NEW YORK, October 29—There was a time when online communication was an exotic add-on to the typical corporate communications program, often provided by a small specialist firm rather than a company’s traditional agency of record. But that time is past, at least for clients of international PR agency  Hill & Knowlton, where—if executive managing director Jeff Raleigh gets his way—online PR will soon be integrated into every client program.
 
Raleigh has been tapped to lead a new division of H&K called Netcoms U.S., an extension of the firm’s Netcoms group that was launched in the U.K. last year under the leadership of Tony Burgess-Webb and with the assistance of a team of experts from the former extension11, a specialized Internet firm. It’s an indication of how seriously H&K is taking online communications that Netcoms will be a separate unit with its own P&L—the only such unit in the H&K empire.
 
“Netcoms will be responsible for creating products that our account teams can use to help them better serve our clients, and for creating products that we can sell to clients,” says Raleigh.
 
Right now, the unit’s products range from extranets, which enable account team members to stay in constant contact with their clients over the Internet, to crisis communications websites—dark sites packed with content that can go live at any time—to online media rooms. All of these can be launched and managed by corporate communications professionals without going through IT or MIS people, says Raleigh, who is confident that these products will be of value to all H&K clients.
 
“We want online communication to be part of the thinking on every single account,” he says. The use of extranets is one way to ensure that happens, since they provide an opportunity for the agency to demonstrate its capabilities in the online arena, and demonstrate how easy the Internet can make life for clients.

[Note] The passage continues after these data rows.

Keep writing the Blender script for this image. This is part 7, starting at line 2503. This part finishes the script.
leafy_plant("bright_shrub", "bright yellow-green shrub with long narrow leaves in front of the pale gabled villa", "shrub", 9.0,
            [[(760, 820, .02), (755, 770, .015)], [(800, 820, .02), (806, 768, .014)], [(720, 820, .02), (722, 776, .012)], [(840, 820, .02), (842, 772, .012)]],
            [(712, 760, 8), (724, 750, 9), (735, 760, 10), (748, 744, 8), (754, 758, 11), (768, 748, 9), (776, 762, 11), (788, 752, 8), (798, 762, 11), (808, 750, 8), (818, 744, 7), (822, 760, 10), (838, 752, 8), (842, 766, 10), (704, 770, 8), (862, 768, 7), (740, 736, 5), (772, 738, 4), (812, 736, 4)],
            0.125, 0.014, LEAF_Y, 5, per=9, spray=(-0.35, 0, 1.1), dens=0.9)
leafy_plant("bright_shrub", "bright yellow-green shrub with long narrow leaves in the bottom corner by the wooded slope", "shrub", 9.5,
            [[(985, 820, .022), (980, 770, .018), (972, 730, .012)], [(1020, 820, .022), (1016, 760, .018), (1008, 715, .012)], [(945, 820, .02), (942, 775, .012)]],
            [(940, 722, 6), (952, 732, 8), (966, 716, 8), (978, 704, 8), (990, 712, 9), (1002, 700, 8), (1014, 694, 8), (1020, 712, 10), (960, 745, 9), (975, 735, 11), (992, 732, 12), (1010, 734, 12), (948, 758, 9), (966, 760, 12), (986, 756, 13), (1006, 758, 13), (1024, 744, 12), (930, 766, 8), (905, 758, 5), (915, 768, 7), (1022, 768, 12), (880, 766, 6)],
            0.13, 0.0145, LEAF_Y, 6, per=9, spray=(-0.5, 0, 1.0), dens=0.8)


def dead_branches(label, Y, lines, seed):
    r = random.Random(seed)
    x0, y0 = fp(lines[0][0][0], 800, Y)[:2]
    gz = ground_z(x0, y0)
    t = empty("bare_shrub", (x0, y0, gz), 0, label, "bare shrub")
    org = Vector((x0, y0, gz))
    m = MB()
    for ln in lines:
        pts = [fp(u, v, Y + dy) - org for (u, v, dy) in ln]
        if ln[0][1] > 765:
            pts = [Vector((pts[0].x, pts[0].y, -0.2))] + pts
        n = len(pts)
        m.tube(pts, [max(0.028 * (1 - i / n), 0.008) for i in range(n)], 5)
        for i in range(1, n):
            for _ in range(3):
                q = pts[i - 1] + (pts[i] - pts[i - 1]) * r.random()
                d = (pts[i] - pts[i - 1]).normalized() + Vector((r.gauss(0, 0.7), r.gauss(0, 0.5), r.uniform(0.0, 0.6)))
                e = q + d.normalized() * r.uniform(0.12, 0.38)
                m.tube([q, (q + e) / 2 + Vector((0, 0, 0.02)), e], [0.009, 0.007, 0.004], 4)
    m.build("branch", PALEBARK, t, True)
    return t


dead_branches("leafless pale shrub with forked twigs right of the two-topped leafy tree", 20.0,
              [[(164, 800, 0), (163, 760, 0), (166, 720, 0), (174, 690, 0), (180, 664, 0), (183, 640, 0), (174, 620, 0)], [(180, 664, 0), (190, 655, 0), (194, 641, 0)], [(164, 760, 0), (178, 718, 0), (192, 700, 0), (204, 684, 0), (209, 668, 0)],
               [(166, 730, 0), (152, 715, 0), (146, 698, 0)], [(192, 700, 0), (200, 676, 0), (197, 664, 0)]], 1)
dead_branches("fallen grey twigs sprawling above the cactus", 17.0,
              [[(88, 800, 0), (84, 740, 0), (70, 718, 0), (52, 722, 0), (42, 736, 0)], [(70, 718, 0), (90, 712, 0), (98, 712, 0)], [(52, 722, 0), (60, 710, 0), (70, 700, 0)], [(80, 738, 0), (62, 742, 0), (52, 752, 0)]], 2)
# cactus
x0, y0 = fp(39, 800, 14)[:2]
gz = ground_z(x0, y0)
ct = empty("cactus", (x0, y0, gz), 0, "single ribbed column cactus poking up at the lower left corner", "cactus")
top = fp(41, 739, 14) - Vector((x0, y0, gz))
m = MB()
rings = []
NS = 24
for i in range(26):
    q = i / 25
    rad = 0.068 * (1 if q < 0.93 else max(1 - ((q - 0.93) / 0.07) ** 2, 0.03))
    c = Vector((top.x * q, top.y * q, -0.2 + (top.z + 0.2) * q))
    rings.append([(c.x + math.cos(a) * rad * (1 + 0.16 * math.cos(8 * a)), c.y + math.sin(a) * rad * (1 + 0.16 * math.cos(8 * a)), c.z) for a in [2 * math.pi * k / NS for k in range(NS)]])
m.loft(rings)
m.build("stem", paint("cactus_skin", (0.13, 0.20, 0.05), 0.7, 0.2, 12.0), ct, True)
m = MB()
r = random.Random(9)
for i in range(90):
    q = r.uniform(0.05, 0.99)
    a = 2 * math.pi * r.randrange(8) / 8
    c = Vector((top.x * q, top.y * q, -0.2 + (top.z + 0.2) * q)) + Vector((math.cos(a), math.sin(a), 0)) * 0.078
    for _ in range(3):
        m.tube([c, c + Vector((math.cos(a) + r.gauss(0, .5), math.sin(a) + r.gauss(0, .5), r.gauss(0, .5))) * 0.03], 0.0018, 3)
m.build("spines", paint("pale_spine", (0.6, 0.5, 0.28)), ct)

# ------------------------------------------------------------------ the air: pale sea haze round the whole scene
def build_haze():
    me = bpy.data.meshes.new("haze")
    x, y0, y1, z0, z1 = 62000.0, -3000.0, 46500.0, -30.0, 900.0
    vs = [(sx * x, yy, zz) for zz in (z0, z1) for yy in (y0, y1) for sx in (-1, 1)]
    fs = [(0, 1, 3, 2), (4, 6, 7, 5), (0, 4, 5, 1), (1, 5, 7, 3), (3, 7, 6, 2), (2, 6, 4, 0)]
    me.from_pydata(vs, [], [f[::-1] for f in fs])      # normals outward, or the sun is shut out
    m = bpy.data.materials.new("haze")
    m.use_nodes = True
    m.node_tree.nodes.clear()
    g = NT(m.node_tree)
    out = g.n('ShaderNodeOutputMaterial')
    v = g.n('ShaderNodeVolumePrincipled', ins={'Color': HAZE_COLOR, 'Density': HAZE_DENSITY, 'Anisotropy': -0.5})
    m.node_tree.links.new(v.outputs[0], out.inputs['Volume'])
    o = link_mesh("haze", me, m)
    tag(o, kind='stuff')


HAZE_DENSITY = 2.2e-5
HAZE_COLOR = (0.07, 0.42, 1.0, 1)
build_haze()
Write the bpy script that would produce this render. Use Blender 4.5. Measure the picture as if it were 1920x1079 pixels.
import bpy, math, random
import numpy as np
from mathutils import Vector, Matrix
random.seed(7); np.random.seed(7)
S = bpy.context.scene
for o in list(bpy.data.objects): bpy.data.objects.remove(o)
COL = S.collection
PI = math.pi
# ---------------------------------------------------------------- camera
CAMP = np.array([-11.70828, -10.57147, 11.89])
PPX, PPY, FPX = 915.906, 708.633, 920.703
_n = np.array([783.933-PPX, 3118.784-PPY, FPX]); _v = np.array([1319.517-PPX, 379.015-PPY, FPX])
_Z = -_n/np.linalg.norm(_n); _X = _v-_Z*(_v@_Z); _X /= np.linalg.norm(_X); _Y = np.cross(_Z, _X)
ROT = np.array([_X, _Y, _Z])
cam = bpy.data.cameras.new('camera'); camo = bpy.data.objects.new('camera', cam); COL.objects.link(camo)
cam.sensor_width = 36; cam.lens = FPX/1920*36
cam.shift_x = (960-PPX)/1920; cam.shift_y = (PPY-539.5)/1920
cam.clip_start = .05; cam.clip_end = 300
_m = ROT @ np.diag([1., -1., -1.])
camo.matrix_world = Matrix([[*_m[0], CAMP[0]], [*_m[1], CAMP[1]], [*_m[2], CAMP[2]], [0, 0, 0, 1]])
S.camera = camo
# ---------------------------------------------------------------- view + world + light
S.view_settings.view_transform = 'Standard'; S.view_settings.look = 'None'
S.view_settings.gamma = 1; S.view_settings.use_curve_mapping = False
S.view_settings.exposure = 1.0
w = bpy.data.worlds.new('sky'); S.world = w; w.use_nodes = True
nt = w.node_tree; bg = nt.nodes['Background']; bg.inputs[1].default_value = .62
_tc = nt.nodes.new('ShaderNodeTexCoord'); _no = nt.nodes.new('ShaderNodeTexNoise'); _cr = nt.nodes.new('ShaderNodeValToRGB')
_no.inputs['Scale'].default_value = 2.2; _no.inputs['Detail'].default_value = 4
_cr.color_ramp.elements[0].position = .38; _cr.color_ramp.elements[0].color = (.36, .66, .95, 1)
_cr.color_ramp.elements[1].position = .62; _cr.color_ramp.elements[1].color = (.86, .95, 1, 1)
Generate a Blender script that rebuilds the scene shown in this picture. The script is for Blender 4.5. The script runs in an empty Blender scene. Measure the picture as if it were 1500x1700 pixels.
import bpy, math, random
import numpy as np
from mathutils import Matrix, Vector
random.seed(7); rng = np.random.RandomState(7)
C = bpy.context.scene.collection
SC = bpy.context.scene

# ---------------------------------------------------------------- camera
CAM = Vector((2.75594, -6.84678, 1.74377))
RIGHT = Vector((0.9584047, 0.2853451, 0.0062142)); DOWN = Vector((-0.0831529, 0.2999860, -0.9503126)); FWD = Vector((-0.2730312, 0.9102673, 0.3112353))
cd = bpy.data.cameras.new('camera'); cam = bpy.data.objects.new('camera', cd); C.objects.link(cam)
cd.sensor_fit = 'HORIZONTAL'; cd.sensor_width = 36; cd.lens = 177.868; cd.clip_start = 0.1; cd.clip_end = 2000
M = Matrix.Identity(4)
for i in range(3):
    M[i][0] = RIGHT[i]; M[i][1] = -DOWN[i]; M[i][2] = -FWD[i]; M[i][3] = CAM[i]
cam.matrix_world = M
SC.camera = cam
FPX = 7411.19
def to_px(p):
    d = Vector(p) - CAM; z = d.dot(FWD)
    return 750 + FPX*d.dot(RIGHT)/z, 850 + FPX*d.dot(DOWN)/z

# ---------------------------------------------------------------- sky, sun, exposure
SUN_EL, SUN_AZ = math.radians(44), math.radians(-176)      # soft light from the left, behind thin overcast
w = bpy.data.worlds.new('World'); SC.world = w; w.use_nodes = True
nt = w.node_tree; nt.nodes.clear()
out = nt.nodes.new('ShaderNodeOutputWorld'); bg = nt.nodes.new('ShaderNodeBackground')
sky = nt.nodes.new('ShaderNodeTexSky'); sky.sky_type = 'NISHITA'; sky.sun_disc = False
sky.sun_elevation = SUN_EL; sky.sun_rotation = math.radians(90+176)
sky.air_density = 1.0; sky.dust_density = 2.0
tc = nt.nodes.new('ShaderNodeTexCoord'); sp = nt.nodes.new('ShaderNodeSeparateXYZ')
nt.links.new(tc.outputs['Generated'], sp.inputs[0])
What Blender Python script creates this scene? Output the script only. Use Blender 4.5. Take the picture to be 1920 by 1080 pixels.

Raleigh says he believes 100 percent of H&K clients will have an extranet in place by the end of the first quarter 2001.
 
“This move will significantly expand our interactive capability in the U.S.,” said Tom Hoog, president and CEO of Hill and Knowlton USA.
 
Former extension11 chief executive Jason Keller is joining the agency as Netcoms U.S. practice director. Keller will oversee the integration and expansion of the agency’s online services, working with existing practice and industry sectors. He will also develop strategic alliances with Internet application firms and service providers.
 
In addition to San Francisco, where Raleigh is based, the Netcoms U.S. team also includes experienced online communications professionals in Hill and Knowlton’s Washington, New York and Chicago offices.